Não há com que perdoar, “Dunkirk” tem um orçamento milionário, um realizador com uma liberdade em Hollywood invejável e a tecnologia atual que funcionam como verdadeiros feitos e facilitismos (sem com isto insinuar que grandes produções deveriam estar restringidas a estúdios e a chroma keys). Ou seja, depois de “The Dark Knight Rises”, este é o novo desleixo de Nolan, para além de ser um filme à sua imagem.

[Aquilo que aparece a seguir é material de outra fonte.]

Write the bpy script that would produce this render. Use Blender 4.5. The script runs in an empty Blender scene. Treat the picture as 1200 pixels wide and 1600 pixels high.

Tão subtil que nem um camião-TIR, um peso-pesado sem graciosidade, sem a violência, quer gráfica, quer sentimental, das imagens, ou o constante barulho que retira qualquer experiência sensorial.

The sweetest sound” clama Mark Rylance ao observar os caças aliados a sobrevoar sobre ele. Poderia ser o “som mais doce”, mas Nolan impossibilita essa “audição”, assim como é incapaz de nos oferecer o tão aguardado espectáculo que nos prometia. Longe da reflexão humana e social que Dunquerque possivelmente proporcionaria, Nolan atira-nos como epílogo um apelo ao “Novo Mundo” para resgatar este “Velho Mundo” em modo de ebulição.

Parece que afinal a “História morta” acaba por ser “História morta”!